The Mighty Electron


    The electron is at the heart of all life.  Electrons bond atoms together to give us molecules.  When enough electrons are stripped off of water droplets, we get lightning.  Electrons in our neurons control our nervous system and thus they control all life.  When electrons move in atoms, we get light.  Chemical activity is directly related to the sharing of electrons.

All electrons have a force field around them.  They repel each other. This force acts at a distance just like gravity.  To show you how potent this force is, consider two people separated by a few feet.  If one percent of the electrons on each person were free to repel the other one percent, the force would be big enough to move the earth out of orbit.  In other words, the forces around electrons are very, very strong. The gravitation pull between two humans, by contrast, is so small it can hardly be detected.

In most electrical activity a very small number of electrons is involved.  We can see this force when hairs stand straight up in dry weather after a combing.

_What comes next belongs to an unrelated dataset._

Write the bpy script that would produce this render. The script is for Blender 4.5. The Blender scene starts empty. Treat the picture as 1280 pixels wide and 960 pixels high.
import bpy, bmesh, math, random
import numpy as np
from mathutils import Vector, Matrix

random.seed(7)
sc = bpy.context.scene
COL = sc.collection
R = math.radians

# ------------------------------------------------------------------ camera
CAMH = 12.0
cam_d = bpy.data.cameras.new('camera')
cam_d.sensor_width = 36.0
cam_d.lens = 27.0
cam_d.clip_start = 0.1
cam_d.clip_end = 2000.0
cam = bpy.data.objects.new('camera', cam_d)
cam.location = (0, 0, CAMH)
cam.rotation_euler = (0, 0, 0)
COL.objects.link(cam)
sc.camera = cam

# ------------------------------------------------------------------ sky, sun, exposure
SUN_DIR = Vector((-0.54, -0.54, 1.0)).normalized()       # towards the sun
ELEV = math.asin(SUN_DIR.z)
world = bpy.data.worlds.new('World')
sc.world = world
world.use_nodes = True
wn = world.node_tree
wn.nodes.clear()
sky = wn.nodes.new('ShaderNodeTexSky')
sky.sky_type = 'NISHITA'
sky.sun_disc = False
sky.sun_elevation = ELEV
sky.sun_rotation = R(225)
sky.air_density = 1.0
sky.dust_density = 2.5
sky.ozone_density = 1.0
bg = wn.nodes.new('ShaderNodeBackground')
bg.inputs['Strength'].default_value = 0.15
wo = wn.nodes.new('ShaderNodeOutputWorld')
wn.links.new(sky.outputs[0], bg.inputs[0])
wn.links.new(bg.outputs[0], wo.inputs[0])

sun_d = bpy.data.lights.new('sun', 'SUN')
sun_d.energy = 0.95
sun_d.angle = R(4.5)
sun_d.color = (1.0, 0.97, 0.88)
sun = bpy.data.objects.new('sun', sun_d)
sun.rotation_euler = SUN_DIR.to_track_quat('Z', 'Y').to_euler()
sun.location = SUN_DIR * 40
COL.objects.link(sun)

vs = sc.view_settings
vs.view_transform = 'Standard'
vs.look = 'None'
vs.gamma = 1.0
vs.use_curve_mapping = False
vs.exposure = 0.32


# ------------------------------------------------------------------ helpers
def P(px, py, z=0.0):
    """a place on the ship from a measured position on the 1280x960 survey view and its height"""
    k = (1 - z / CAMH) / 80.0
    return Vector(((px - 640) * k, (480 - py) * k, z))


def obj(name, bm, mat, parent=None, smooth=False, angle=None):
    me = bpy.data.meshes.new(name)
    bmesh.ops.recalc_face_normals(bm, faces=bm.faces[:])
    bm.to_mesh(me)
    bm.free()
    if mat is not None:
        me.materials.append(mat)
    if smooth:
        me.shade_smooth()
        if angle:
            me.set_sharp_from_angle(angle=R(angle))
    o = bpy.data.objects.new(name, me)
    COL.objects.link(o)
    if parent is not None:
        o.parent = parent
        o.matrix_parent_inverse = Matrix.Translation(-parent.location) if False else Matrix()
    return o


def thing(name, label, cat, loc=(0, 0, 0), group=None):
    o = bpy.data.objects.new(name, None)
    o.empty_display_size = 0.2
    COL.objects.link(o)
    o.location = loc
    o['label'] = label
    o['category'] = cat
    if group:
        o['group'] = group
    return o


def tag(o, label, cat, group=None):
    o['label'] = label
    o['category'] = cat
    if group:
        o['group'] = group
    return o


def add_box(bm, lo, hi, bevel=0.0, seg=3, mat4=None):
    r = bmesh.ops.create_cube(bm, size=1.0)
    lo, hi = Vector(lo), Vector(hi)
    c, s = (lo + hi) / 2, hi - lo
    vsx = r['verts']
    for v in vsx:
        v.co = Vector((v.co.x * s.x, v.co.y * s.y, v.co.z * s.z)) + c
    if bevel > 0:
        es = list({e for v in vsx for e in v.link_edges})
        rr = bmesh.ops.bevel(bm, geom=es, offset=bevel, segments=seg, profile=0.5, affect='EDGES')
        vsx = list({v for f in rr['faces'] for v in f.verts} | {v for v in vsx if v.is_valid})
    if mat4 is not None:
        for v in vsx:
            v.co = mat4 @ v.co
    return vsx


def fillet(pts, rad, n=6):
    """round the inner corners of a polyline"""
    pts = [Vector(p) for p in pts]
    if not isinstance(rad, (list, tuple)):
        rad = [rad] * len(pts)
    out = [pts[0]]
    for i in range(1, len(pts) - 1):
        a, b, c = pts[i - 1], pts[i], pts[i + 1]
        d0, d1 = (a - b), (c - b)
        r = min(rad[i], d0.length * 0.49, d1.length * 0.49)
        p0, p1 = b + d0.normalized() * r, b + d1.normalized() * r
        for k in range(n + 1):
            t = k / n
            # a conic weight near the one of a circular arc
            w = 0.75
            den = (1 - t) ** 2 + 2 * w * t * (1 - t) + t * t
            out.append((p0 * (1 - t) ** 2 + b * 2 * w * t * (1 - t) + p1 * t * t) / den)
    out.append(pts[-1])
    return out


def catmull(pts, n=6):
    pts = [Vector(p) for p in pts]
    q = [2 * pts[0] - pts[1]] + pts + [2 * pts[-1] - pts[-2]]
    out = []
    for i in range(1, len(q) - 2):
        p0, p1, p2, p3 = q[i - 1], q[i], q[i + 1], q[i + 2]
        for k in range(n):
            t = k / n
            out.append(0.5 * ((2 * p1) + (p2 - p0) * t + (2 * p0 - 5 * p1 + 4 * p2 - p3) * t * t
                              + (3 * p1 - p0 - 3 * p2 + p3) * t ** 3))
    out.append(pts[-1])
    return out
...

We think of electrical current as the flow of electrons.  It may come as a surprise that the average velocity of electrons in a circuit is only an inch a second.  This is slow.  But we know that electrical signals and power travel miles in milliseconds.  So how do we reconcile this difference?  The answer is that the forces of the field travel very fast.  In other words, when we observe electrical activity we are observing the way the fields move, not the way the electrons move.

To illustrate this fact, consider the capacitor.  A capacitor is two conductors separated by an insulator.  How does current flow through the capacitor? The way this happen is that current flows as a changing electric field, but not as electrons. 

As we try to make our circuits operate faster and faster, we must change the way we view current and voltage.  The explanations that are made by circuit theory begin to fail and we must look into how the electromagnetic fields move.  We live in a world of fields.